• [AIM] Retype only what runs from the first line of the listing to the line holding "3.2), 3, .0003)", both included. Do not retype the pictures.

——

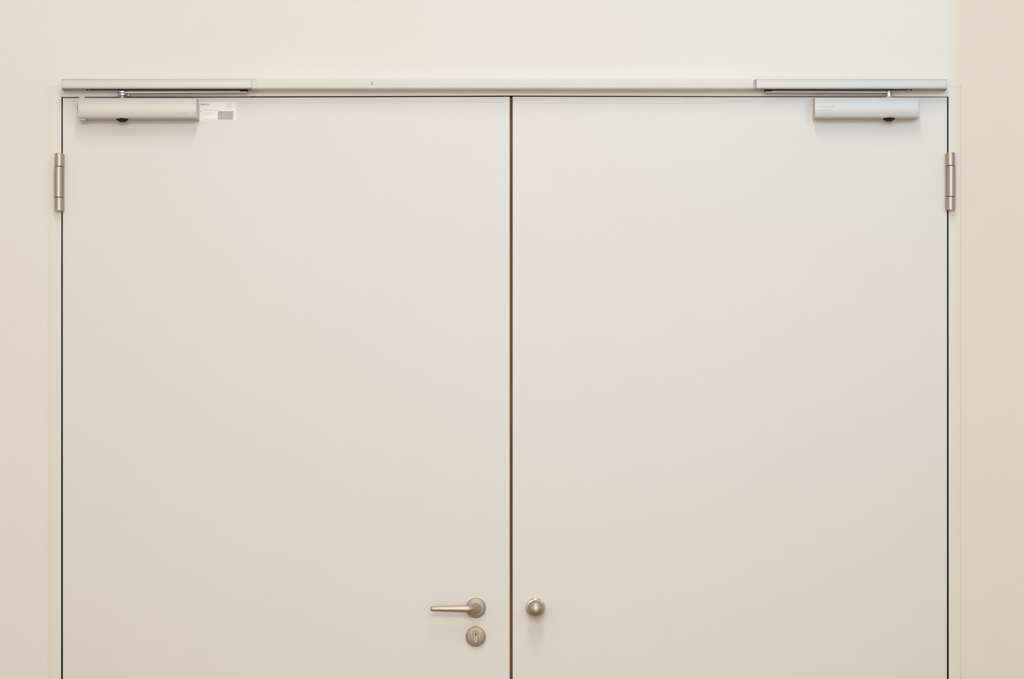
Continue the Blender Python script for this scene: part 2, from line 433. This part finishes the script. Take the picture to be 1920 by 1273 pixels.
# end plates of the left closer
bm = bmesh.new(); box(bm, (xb_, -CD+.0065, zb-.0005), (xb_+.0008, -.001, zt-.002)); finish('end_plate', bm, M['silver_dark'], cl)
bm = bmesh.new(); box(bm, (xb_+.0008, -CD+.017, zb+.001), (xb_+.0026, -.001, zt-.012), .0004, 1); finish('end_plate', bm, M['silver'], cl)
bm = bmesh.new()       # bulging black end plug on the left side
cz = (zt+zb)/2+.0005
pts = []
for i in range(17):
    a = -math.pi/2+math.pi*i/16; pts.append((xa_+.0005-.0030*math.cos(a), cz+.0175*math.sin(a)))
prism(bm, pts, -CD+.006, -.006); finish('end_plug', bm, M['black'], cl)
bm = bmesh.new(); box(bm, (X(149, .03), -.036, zt-.001), (X(159.5, .03), -.012, zt+.0030), .0008, 1); finish('end_bracket', bm, M['silver'], cl)
bm = bmesh.new(); box(bm, (X(149, .03), -.038, zb-.0042), (X(161.5, .03), -.012, zb+.001), .0008, 1); finish('end_bracket', bm, M['silver'], cl)
def emb(root, x0, x1, y0, y1, d, m=None):
    bm = bmesh.new(); box(bm, (X(x0, d), -d-.00025, Z(y1, d)), (X(x1, d), -d+.003, Z(y0, d))); return finish('embossing', bm, m or M['emboss'], root)
def glyph_row(name, root, x0, x1, yc, hh, d, m, words, seed=1, thick=.00012):
    """a row of illegible small print: one short bar per letter group"""
    import random
    rng = random.Random(seed); bm = bmesh.new(); x = x0
    while x < x1:
        wd = min(rng.uniform(*words), x1-x)
        box(bm, (X(x, d), -d-thick, Z(yc+hh/2, d)), (X(x+wd, d), -d, Z(yc-hh/2, d)))
        x += wd+rng.uniform(.25, .6)
    return finish(name, bm, m, root)
ML = mat('faint_marking', (0.42, 0.41, 0.40), 0.46, metal=0.45)
def fd(py, y0, y1, d):      # depth of the arched closer front at picture row py
    u = min(max((py-y0)/(y1-y0), 0), 1); return d-.0030*(2*u-1)**2
glyph_row('embossing', cl, 328, 352, 212.0, 1.7, fd(212.0, 182.4, 221.4, CD), ML, (1.5, 3.2), 3, .0003)

# arm of the left closer
def arm(root, px_pivot, px_end, ztop_closer, direction):
    # spindle
    d = .024
    zr = Z(166.6, RD)
    return zr
zr = Z(166.6, RD)
def spindle(root, px, discs, zt_, dd=.022):
    k = (D-dd)/FPX
    for (ya, yb, r, m) in discs:
        bm = bmesh.new(); za, zb2 = Z(ya, dd), Z(yb, dd); rr = r*k
        lathe(bm, [(0, zb2), (rr-.0005, zb2), (rr, zb2+.0005), (rr, za-.0005), (rr-.0005, za), (0, za)], (X(px, dd), -dd, 0), 'Z', 36)
        sharp(finish('spindle', bm, m, root), 30)
spindle(cl, 229.3, [(171.6, 174.9, 9.0, M['chrome']), (174.9, 176.0, 7.6, M['black']), (176.0, 179.3, 8.2, M['chrome']), (179.3, 184, 5.0, M['arm'])], zt)
for px, py in ((218.4, 179.2), (240.8, 178.2)):
    bm = bmesh.new()
    bmesh.ops.create_uvsphere(bm, u_segments=16, v_segments=10, radius=.0024, matrix=Matrix.Translation((X(px, .03), -.03, Z(py, .03))))
    sharp(finish('arm_screw', bm, M['chrome'], cl), 60)
def bar(root, xa1, ya1, yb1, xa2, ya2, yb2, d1, d2, wdt, m, name='sliding_arm'):
    """flat bar between two points; front edge faces the viewer"""
    bm = bmesh.new()
    v = []
    for (px, yt_, yb_, d) in ((xa1, ya1, yb1, d1), (xa2, ya2, yb2, d2)):
        for yy, zz_ in ((-d, Z(yt_, d)), (-d+wdt, Z(yt_, d)), (-d+wdt, Z(yb_, d)), (-d, Z(yb_, d))):
            v.append(bm.verts.new((X(px, d), yy, zz_)))
    for q in ((0, 1, 2, 3), (7, 6, 5, 4), (0, 4, 5, 1), (1, 5, 6, 2), (2, 6, 7, 3), (3, 7, 4, 0)): bm.faces.new([v[i] for i in q])
    bmesh.ops.bevel(bm, geom=list(bm.edges), offset=.0004, segments=1, affect='EDGES')
    return finish(name, bm, m, root)
bar(cl, 232, 172.0, 175.0, 463.5, 171.6, 173.4, .030, .024, .014, M['arm'])
bm = bmesh.new(); box(bm, (X(449.5, .03), -.0275, Z(170.9, .03)), (X(463.8, .03), -.0130, Z(166.5, .03)), .0005, 1); finish('slide_block', bm, M['black'], cl)

cr, zt, zb, xa2, xb2 = closer('door_closer', 1528.0, 1722.0, 181.2, 220.2, 1666.8,
    'narrower silver door closer at the top right corner of the double door', M['silver'], CD-.003)
bm = bmesh.new(); box(bm, (xb2, -CD+.010, zb), (xb2+.0006, -.001, zt-.001)); finish('end_plate', bm, M['silver'], cr)
spindle(cr, 1666.6, [(170.8, 173.8, 6.0, M['arm']), (173.8, 180.2, 5.4, M['chrome']), (180.2, 183, 6.2, M['silver'])], zt)
bar(cr, 1664, 171.9, 174.2, 1434.5, 171.4, 173.4, .028, .024, .013, M['arm'])
bm = bmesh.new(); box(bm, (X(1434.0, .03), -.0275, Z(170.6, .03)), (X(1447.5, .03), -.0130, Z(166.5, .03)), .0005, 1); finish('slide_block', bm, M['black'], cr)
dr = CD-.003
glyph_row('embossing', cr, 1536, 1559, 200.4, 1.6, fd(200.4, 181.2, 220.2, dr), ML, (2.5, 5), 4, .00025)
glyph_row('embossing', cr, 1536, 1559, 206.6, 1.6, fd(206.6, 181.2, 220.2, dr), ML, (2.5, 5), 5, .00025)
glyph_row('embossing', cr, 1536, 1560, 211.2, 1.0, fd(211.2, 181.2, 220.2, dr), ML, (2, 4), 6, .00025)
glyph_row('embossing', cr, 1536, 1560, 214.8, 1.3, fd(214.8, 181.2, 220.2, dr), ML, (2, 4), 7, .00025)
bm = bmesh.new(); lathe(bm, [(0, dr-.0005), (1.6*k0, dr-.0005), (1.6*k0, dr+.0001), (0, dr+.0001)], (X(1562, dr), 0, Z(199.6, dr)), 'Y', 20); finish('embossing', bm, ML, cr)
glyph_row('embossing', cr, 1684, 1708, 211.4, .9, fd(211.4, 181.2, 220.2, dr), ML, (2, 4), 8, .00025)
glyph_row('embossing', cr, 1681, 1712, 216.2, .9, fd(216.2, 181.2, 220.2, dr), ML, (2, 4), 9, .00025)

# two tiny flecks in the lacquer of the right leaf
for px, py, rr in ((1033.4, 1234.3, 1.1), (1070.0, 1099.2, 1.2)):
    bm = bmesh.new(); lathe(bm, [(0, -.0002), (rr*k0, -.0002), (rr*k0, .00008), (0, .00012)], (X(px), 0, Z(py)), 'Y', 10)
    finish('lacquer_fleck', bm, M['print_pale'], door2)

# ------------------------------------------------------------------ sticker beside the left closer
st_root = None
bm = bmesh.new()
prism(bm, [(X(372.6), Z(226.4)), (X(443.2), Z(226.0)), (X(443.2), Z(191.0)), (X(372.6), Z(191.7))], -.0006, 0.0)
st = finish('sticker', bm, M['paper'])
st['label'] = 'small white printed sticker right of the wider silver closer'; st['category'] = 'sticker'
SD = .0006
def text(body, px, py, hpx, wpx, m, bold=0.0, parent=None, name='lettering'):
    cu = bpy.data.curves.new(name, 'FONT'); cu.body = body; cu.size = 1; cu.extrude = 0; cu.offset = bold
    o = bpy.data.objects.new(name, cu); COL.objects.link(o)
    dg = bpy.context.evaluated_depsgraph_get(); me = bpy.data.meshes.new_from_object(o.evaluated_get(dg))
    bpy.data.objects.remove(o, do_unlink=True)
    xs = [v.co.x for v in me.vertices]; ys = [v.co.y for v in me.vertices]
    sx = wpx*k0/(max(xs)-min(xs)); sy = hpx*k0/(max(ys)-min(ys))
    for v in me.vertices:
        v.co = Vector((X(px)+(v.co.x-min(xs))*sx, -SD-.00015, Z(py+hpx)+(v.co.y-min(ys))*sy))
    me.materials.clear(); me.materials.append(m)
    o = bpy.data.objects.new(name, me); COL.objects.link(o); o.parent = parent
    return o
text('HEKATRON', 376.2, 194.2, 3.7, 17.0, M['print'], 0.03, st)
text('Feststellanlage', 380.2, 205.6, 2.4, 28.6, M['print_mid'], 0.01, st)
bm = bmesh.new(); box(bm, (X(376), -SD-.0002, Z(210.2)), (X(377.8), -SD, Z(208.2))); finish('print_mark', bm, M['print_mid'], st)
glyph_row('print_line', st, 380.2, 403.0, 212.2, 1.3, SD, M['print_light'], (1.5, 4), 11)
glyph_row('print_line', st, 380.2, 393.5, 215.6, 1.3, SD, M['print_light'], (1.5, 4), 12)
glyph_row('print_line', st, 380.2, 405.5, 223.3, 1.1, SD, M['print_light'], (1.5, 4), 13)
for i, (y, x1) in enumerate(((194.2, 434.8), (196.2, 434.0), (199.0, 434.8), (201.3, 432.0))):
    glyph_row('print_line', st, 424.2, x1, y, .9, SD, M['print_light'], (1.2, 3), 20+i)
bm = bmesh.new(); box(bm, (X(408.6), -SD-.0001, Z(224.4)), (X(437.4), -SD, Z(208.4))); finish('print_block', bm, M['block'], st)
ML2 = mat('print_pale', (0.60, 0.56, 0.55), 0.5)
for i, (y, xa3, xb3) in enumerate(((214.2, 417, 424), (217.6, 410, 424), (222.0, 410.5, 415), (221.6, 424, 426.2))):
    bm = bmesh.new(); box(bm, (X(xa3), -SD-.0002, Z(y+.8)), (X(xb3), -SD-.0001, Z(y-.5))); finish('print_line', bm, ML2, st)
glyph_row('print_line', st, 408.6, 428.5, 223.8, 1.0, SD+.0001, M['print_mid'], (4, 8), 31)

——

• [EXERCISE RESULT]
Continue the Blender Python script for this scene: part 2, from line 433. This part finishes the script. Take the picture to be 1920 by 1273 pixels.
# end plates of the left closer
bm = bmesh.new(); box(bm, (xb_, -CD+.0065, zb-.0005), (xb_+.0008, -.001, zt-.002)); finish('end_plate', bm, M['silver_dark'], cl)
bm = bmesh.new(); box(bm, (xb_+.0008, -CD+.017, zb+.001), (xb_+.0026, -.001, zt-.012), .0004, 1); finish('end_plate', bm, M['silver'], cl)
bm = bmesh.new()       # bulging black end plug on the left side
cz = (zt+zb)/2+.0005
pts = []
for i in range(17):
    a = -math.pi/2+math.pi*i/16; pts.append((xa_+.0005-.0030*math.cos(a), cz+.0175*math.sin(a)))
prism(bm, pts, -CD+.006, -.006); finish('end_plug', bm, M['black'], cl)
bm = bmesh.new(); box(bm, (X(149, .03), -.036, zt-.001), (X(159.5, .03), -.012, zt+.0030), .0008, 1); finish('end_bracket', bm, M['silver'], cl)
bm = bmesh.new(); box(bm, (X(149, .03), -.038, zb-.0042), (X(161.5, .03), -.012, zb+.001), .0008, 1); finish('end_bracket', bm, M['silver'], cl)
def emb(root, x0, x1, y0, y1, d, m=None):
    bm = bmesh.new(); box(bm, (X(x0, d), -d-.00025, Z(y1, d)), (X(x1, d), -d+.003, Z(y0, d))); return finish('embossing', bm, m or M['emboss'], root)
def glyph_row(name, root, x0, x1, yc, hh, d, m, words, seed=1, thick=.00012):
    """a row of illegible small print: one short bar per letter group"""
    import random
    rng = random.Random(seed); bm = bmesh.new(); x = x0
    while x < x1:
        wd = min(rng.uniform(*words), x1-x)
        box(bm, (X(x, d), -d-thick, Z(yc+hh/2, d)), (X(x+wd, d), -d, Z(yc-hh/2, d)))
        x += wd+rng.uniform(.25, .6)
    return finish(name, bm, m, root)
ML = mat('faint_marking', (0.42, 0.41, 0.40), 0.46, metal=0.45)
def fd(py, y0, y1, d):      # depth of the arched closer front at picture row py
    u = min(max((py-y0)/(y1-y0), 0), 1); return d-.0030*(2*u-1)**2
glyph_row('embossing', cl, 328, 352, 212.0, 1.7, fd(212.0, 182.4, 221.4, CD), ML, (1.5, 3.2), 3, .0003)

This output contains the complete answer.